Porque para mi abuela resultaba imprescindible hacer un viaje de tales proporciones con termo y sándwiches. Por si a alguien le daba hambre durante el trayecto. Visitar Fraijanes era un proyecto, una aventura a la lejanía. Si era preciso, se hacía una pausa a la orilla de la carretera para que los hambrientos, o los antojados, refaccionaran.
Pero la urbanidad con su acromegalia insaciable se comió a nuestro Fraijanes rural. La sitió e invadió con su ejército de condominios. Hoy es parte de la ciudad, del desaforo comercial y del tráfico macabro de las seis de la tarde. De sus granjas no quedan ni los gansos.

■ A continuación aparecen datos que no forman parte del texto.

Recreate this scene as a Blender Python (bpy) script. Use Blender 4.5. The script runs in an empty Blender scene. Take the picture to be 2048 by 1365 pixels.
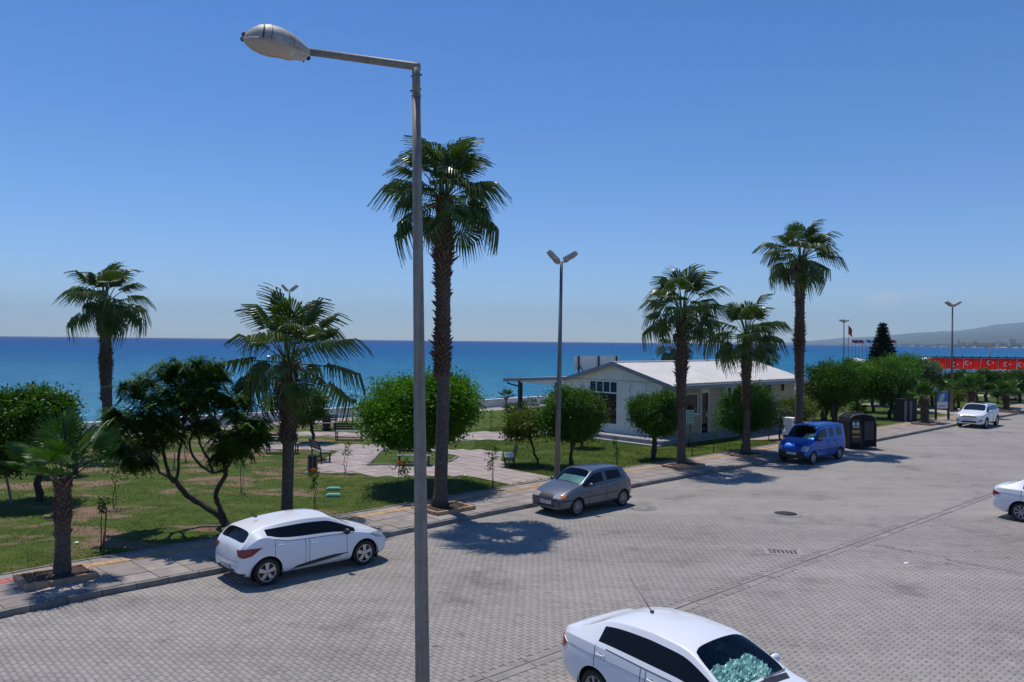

Sus silencios se llenaron de sonidos metropolitanos.
Tan citadino lo siento, que salgo de nuestra casa, como si fuera un arroyo, atravieso la carretera a El Salvador, y en menos de cinco minutos estoy en La Torre, en la farmacia o en el Pollo Campero.
Si necesito comprar flores –me encantan las flores- visito a un señor oriundo del lugar que improvisó un puesto floral con tal gracia, que casi parece boutique. Está justo en la entrada a la carretera que lleva a Fraijanes.
En aquellos lejanos y queridos tiempos me daba tiempo de dormir y soñar en el trayecto, refaccionar las viandas de la Yelle y escuchar conversaciones completas de la gente grande. Era un viaje mayor, al campo, un “cambio de ambiente, para respirar otros aires” como diría mi mamá. Nada parecido a mis prácticos y benditos, cinco minutos.
Así crecen las ciudades y así envejecen nuestras vidas. Perplejas por atestiguar tanto cambio.